== Entries supplied
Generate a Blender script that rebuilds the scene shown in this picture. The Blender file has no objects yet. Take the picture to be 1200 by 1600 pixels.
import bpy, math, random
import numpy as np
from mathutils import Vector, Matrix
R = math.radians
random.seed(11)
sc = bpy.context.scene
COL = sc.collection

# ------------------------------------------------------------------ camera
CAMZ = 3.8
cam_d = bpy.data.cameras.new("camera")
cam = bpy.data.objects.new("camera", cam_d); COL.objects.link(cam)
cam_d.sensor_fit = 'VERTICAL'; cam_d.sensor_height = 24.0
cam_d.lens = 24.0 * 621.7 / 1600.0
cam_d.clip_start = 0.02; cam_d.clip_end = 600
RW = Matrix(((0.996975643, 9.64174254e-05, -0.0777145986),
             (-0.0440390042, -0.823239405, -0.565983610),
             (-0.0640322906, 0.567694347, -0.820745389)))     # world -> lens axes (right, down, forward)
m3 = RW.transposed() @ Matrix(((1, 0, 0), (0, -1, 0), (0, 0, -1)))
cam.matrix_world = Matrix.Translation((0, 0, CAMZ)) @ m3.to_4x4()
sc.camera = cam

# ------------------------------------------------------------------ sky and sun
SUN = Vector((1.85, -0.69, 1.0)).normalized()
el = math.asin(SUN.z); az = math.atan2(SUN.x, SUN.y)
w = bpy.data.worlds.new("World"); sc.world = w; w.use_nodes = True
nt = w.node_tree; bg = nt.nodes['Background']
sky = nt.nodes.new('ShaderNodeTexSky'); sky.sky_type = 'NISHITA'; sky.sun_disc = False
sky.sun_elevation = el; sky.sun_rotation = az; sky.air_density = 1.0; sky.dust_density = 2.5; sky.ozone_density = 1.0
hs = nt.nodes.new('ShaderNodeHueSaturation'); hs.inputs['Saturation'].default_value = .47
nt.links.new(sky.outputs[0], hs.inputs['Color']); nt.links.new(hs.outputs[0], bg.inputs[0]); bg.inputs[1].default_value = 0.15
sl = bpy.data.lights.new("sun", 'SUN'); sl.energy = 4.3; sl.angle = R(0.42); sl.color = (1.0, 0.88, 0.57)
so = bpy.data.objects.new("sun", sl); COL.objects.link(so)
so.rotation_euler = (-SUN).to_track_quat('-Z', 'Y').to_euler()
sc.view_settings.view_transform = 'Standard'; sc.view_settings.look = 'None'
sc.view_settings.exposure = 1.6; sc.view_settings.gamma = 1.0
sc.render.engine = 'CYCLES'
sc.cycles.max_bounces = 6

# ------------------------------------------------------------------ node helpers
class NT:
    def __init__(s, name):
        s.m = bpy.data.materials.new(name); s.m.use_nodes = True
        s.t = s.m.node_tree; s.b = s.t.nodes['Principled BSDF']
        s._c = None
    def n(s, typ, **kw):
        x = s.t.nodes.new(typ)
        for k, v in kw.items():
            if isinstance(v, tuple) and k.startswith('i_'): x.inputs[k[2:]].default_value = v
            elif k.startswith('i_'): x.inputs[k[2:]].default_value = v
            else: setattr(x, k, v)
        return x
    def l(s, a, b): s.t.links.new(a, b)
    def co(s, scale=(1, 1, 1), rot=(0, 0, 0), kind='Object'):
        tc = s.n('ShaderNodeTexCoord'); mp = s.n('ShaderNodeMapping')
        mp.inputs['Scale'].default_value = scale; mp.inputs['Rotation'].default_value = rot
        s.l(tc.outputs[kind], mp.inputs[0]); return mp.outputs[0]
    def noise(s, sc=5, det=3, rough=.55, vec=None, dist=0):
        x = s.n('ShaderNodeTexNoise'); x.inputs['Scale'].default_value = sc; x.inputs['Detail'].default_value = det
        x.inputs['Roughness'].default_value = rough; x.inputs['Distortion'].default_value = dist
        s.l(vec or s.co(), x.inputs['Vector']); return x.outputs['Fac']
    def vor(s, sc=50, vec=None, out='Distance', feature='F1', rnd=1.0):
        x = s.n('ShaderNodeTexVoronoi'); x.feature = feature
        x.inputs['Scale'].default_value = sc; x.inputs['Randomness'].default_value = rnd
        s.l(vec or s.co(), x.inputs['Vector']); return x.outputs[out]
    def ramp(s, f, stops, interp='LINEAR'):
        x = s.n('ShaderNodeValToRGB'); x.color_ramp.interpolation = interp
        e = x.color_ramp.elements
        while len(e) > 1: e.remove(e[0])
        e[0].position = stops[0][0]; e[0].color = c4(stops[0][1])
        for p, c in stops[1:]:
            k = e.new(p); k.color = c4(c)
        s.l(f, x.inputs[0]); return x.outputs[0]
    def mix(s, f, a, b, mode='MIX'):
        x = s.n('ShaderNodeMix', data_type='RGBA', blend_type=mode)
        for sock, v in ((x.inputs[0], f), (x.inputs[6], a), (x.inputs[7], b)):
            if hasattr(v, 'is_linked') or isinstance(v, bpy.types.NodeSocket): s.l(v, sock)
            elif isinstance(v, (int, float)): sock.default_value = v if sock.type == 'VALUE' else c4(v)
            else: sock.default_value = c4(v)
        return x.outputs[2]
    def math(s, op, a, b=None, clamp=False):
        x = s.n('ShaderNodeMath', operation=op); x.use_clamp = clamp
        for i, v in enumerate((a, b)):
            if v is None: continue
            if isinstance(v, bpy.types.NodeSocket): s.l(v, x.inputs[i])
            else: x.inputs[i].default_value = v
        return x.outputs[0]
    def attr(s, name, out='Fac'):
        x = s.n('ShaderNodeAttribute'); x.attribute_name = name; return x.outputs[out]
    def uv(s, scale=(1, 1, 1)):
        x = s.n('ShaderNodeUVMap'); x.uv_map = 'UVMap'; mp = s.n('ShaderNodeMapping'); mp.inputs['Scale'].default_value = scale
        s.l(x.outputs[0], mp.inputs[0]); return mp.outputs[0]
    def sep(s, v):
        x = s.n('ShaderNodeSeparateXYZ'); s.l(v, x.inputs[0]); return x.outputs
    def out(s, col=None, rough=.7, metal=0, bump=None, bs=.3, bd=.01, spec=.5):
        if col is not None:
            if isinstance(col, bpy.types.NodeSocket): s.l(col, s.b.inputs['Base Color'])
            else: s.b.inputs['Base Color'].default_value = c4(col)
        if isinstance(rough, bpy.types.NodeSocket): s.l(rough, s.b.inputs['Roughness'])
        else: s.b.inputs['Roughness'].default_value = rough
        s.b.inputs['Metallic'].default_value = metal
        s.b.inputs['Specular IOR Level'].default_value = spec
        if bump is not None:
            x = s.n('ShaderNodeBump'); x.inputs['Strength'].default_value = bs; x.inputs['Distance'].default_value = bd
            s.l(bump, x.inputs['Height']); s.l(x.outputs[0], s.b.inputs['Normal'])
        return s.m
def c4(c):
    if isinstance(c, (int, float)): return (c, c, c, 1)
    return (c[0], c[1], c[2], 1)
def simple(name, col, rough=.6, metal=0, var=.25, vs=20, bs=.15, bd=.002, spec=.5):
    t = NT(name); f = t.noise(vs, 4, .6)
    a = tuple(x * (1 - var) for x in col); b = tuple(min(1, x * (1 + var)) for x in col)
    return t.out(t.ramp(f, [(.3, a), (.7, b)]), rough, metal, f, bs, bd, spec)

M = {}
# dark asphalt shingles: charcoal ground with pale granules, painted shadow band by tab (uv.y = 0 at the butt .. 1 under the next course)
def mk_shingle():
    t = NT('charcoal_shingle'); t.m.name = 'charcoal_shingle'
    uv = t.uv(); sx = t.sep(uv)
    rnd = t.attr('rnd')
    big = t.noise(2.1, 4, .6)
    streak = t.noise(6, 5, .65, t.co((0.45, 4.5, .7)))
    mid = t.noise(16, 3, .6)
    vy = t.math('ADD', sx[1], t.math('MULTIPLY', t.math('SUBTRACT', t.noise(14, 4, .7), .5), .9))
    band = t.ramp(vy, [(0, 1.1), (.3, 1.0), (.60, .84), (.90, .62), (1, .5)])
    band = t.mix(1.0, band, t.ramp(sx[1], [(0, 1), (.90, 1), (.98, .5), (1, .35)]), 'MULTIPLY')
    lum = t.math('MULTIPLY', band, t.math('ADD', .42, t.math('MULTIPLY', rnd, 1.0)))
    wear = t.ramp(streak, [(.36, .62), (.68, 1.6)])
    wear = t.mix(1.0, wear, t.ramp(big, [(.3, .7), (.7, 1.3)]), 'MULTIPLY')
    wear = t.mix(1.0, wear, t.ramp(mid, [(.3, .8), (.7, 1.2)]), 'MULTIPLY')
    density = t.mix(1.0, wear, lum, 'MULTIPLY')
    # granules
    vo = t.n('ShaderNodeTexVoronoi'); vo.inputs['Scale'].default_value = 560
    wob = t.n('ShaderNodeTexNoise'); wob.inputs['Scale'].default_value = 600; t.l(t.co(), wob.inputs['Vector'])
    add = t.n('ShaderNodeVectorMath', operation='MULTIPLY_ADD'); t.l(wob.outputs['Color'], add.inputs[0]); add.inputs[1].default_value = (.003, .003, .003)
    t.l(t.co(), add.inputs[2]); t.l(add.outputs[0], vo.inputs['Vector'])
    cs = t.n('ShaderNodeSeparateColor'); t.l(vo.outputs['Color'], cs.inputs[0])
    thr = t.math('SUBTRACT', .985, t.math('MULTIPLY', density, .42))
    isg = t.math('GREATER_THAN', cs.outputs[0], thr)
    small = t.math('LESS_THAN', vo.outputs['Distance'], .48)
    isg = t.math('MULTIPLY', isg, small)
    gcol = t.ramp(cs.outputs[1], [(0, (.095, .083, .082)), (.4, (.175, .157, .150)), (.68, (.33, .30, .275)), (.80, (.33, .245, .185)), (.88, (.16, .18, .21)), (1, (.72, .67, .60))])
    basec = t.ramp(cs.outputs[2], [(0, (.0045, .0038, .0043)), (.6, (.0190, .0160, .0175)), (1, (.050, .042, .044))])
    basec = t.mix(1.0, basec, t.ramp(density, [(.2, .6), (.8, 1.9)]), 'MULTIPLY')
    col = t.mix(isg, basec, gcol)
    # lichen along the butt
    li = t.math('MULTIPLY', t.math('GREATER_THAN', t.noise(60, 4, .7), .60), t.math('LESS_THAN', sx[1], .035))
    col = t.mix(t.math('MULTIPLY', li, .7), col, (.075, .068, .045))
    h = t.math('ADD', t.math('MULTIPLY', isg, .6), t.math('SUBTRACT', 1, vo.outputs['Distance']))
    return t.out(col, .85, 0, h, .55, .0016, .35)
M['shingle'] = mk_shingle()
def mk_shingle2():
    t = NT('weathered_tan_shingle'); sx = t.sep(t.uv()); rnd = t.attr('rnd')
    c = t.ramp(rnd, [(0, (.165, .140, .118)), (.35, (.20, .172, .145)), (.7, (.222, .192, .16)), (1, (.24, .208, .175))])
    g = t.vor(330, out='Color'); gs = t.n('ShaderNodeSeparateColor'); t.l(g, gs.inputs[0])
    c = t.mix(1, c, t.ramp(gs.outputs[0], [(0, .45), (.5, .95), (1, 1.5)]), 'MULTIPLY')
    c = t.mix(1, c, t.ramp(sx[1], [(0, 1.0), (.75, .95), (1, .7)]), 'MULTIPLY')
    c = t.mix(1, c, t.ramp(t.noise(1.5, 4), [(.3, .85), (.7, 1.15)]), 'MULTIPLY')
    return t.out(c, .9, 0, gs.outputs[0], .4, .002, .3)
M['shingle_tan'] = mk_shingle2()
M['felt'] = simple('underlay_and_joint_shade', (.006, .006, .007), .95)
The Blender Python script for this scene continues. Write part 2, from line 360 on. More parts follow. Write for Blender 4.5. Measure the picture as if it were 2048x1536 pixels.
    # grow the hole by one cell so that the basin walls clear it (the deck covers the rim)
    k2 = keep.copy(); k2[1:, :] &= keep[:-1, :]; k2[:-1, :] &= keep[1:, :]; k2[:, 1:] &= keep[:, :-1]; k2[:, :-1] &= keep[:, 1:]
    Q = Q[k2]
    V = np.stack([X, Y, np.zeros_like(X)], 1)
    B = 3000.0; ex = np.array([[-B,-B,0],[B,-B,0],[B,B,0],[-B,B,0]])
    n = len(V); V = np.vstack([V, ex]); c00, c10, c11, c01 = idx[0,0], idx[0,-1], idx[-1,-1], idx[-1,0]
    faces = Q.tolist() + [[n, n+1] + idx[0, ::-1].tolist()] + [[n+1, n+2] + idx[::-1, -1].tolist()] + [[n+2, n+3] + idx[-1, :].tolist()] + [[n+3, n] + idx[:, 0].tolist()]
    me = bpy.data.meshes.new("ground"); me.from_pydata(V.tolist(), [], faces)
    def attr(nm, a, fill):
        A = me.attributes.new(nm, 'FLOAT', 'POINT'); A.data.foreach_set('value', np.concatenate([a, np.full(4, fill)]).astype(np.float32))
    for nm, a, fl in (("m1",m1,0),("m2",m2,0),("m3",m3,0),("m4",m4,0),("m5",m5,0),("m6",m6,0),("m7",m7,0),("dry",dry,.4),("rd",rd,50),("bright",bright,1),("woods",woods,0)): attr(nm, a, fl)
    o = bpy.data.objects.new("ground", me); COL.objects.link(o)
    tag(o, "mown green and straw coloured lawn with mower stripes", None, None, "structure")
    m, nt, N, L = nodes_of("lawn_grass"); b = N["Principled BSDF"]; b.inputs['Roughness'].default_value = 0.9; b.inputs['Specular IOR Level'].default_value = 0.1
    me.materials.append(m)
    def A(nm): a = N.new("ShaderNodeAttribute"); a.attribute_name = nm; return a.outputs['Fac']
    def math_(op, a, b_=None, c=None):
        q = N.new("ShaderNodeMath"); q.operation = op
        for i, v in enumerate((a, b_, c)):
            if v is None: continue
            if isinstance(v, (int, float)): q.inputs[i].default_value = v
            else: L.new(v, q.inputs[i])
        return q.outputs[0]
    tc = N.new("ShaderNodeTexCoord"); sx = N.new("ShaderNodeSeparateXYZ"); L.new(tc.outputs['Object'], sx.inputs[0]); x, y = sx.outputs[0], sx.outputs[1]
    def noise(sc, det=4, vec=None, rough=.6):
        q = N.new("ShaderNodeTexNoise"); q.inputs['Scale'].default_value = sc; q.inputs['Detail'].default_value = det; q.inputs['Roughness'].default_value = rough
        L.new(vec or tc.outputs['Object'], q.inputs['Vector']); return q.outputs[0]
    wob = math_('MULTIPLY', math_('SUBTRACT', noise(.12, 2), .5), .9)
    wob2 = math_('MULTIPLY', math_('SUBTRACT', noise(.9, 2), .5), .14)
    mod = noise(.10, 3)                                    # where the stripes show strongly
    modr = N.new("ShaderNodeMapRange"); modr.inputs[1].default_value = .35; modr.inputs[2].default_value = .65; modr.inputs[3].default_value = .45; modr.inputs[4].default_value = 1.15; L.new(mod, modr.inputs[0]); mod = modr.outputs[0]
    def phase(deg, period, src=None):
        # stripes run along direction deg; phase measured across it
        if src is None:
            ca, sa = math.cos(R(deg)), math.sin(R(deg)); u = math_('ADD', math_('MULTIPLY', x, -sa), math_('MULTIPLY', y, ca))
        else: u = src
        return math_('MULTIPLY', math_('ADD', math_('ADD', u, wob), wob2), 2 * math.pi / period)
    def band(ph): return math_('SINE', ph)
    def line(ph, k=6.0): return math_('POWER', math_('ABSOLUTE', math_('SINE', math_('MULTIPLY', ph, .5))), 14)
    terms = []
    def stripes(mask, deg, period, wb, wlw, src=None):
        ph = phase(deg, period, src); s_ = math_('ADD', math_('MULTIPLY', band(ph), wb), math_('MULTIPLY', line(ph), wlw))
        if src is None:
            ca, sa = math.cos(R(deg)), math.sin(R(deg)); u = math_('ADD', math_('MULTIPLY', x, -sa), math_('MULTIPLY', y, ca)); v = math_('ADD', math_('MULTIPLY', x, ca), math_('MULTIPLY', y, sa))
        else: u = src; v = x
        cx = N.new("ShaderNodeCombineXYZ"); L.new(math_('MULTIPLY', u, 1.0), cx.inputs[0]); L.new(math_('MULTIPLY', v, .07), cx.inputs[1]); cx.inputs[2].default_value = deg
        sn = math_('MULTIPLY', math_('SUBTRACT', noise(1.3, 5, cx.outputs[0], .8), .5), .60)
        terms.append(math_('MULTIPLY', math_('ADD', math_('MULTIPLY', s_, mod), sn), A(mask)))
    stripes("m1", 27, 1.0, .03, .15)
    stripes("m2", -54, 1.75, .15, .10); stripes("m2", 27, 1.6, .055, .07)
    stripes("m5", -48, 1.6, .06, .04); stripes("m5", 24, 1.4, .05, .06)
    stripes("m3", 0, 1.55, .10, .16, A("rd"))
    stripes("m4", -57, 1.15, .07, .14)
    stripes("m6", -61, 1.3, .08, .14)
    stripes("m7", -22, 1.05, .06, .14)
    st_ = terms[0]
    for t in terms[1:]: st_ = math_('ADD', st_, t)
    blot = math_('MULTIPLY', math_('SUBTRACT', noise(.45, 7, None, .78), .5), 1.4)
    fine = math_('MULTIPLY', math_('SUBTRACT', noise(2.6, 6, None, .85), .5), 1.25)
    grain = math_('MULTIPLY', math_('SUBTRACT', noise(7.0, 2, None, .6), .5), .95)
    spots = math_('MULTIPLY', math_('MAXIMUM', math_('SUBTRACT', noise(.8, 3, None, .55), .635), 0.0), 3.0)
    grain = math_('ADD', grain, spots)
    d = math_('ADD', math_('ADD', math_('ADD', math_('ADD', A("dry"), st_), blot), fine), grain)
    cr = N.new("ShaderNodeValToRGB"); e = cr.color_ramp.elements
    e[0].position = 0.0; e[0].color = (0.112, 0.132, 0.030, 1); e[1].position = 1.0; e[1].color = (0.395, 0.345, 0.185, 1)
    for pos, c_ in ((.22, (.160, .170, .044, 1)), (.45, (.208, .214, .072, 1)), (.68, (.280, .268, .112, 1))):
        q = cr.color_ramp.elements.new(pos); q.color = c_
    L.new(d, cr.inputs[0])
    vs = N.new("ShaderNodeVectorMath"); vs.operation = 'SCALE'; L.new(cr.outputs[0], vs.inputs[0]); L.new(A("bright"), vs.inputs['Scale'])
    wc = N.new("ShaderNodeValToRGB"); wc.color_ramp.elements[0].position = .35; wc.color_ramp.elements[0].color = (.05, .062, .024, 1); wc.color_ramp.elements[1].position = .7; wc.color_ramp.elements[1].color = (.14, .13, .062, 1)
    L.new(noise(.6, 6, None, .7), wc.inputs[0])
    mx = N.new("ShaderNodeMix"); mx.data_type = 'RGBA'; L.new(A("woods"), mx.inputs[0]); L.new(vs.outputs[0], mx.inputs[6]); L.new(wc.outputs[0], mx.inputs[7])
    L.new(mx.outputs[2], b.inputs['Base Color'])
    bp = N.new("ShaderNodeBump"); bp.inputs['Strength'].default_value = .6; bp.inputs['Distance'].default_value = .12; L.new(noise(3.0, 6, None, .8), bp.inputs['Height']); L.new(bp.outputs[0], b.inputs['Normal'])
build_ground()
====
* [What is being asked]: Set down verbatim only the lines between the start of the data above and the line with "sc.camera = cam", both boundaries included.

* [Response for this exercise]:
Generate a Blender script that rebuilds the scene shown in this picture. The Blender file has no objects yet. Take the picture to be 1200 by 1600 pixels.
import bpy, math, random
import numpy as np
from mathutils import Vector, Matrix
R = math.radians
random.seed(11)
sc = bpy.context.scene
COL = sc.collection

# ------------------------------------------------------------------ camera
CAMZ = 3.8
cam_d = bpy.data.cameras.new("camera")
cam = bpy.data.objects.new("camera", cam_d); COL.objects.link(cam)
cam_d.sensor_fit = 'VERTICAL'; cam_d.sensor_height = 24.0
cam_d.lens = 24.0 * 621.7 / 1600.0
cam_d.clip_start = 0.02; cam_d.clip_end = 600
RW = Matrix(((0.996975643, 9.64174254e-05, -0.0777145986),
             (-0.0440390042, -0.823239405, -0.565983610),
             (-0.0640322906, 0.567694347, -0.820745389)))     # world -> lens axes (right, down, forward)
m3 = RW.transposed() @ Matrix(((1, 0, 0), (0, -1, 0), (0, 0, -1)))
cam.matrix_world = Matrix.Translation((0, 0, CAMZ)) @ m3.to_4x4()
sc.camera = cam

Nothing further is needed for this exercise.